Final orders need to outline the ideal outcome you wish to receive and the legislative basis which the court can grant this decision. An example of a final order could be: “The bankruptcy notice (BN00231) issued on 15 June 2017, which was served to me on 1 July 2017, be set aside under section 30(1) of the Bankruptcy Act 1966.” You would also need to provide a copy of the bankruptcy notice with your application.

On the other hand, an interim order needs to outline any outcomes you wish before the application is finally decided upon and the legislative basis which the court can grant this decision. An example of an interim order could be: “The time for compliance with bankruptcy notice (BN00233) be extended up to and including 7 days after the outcome of this application by the Court under section 41(6A) of the Bankruptcy Act 1966.”

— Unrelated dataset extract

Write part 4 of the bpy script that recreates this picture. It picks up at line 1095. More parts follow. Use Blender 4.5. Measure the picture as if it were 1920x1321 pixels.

If you wish to make an application, it must be accompanied by an affidavit which outlines the grounds of your application along with the date the bankruptcy notice was served to you. If you’ve already made an application to set aside the judgement of the bankruptcy notice, a copy of this application/s also needs to be attached. It’s very important that your affidavit must comply with rule 3.02 of the Rules, otherwise your application may be rejected and your request for an extension of time to comply with the bankruptcy notice may not be granted.

Filing your application

Once your documents are completed, they will need to be filed with the courts either online or in person at the Federal Circuit Court Registry.
There is a lodging fee that will need to be paid, however in some circumstances you can apply for a waiver of this fee.

Serving your documents

Once you’ve filed your application and affidavit and it has been stamped, you must personally serve these documents to the creditor within 3 days after the documents have been filed.

If you are an individual, you must personally take the documents to the person identified on the document and hand it to them. If they refuse to take the documents, the person serving them may place the document in the presence of the person to be served and verbally tell the person what the document are.
If you are a company, you must personally visit a registered office of the company and give the documents to a person servicing that company. You don’t need to give the documents to the company’s principal place of business, the Australian Securities and Investment Commission (ASIC) will provide you with a list of that company’s registered addresses.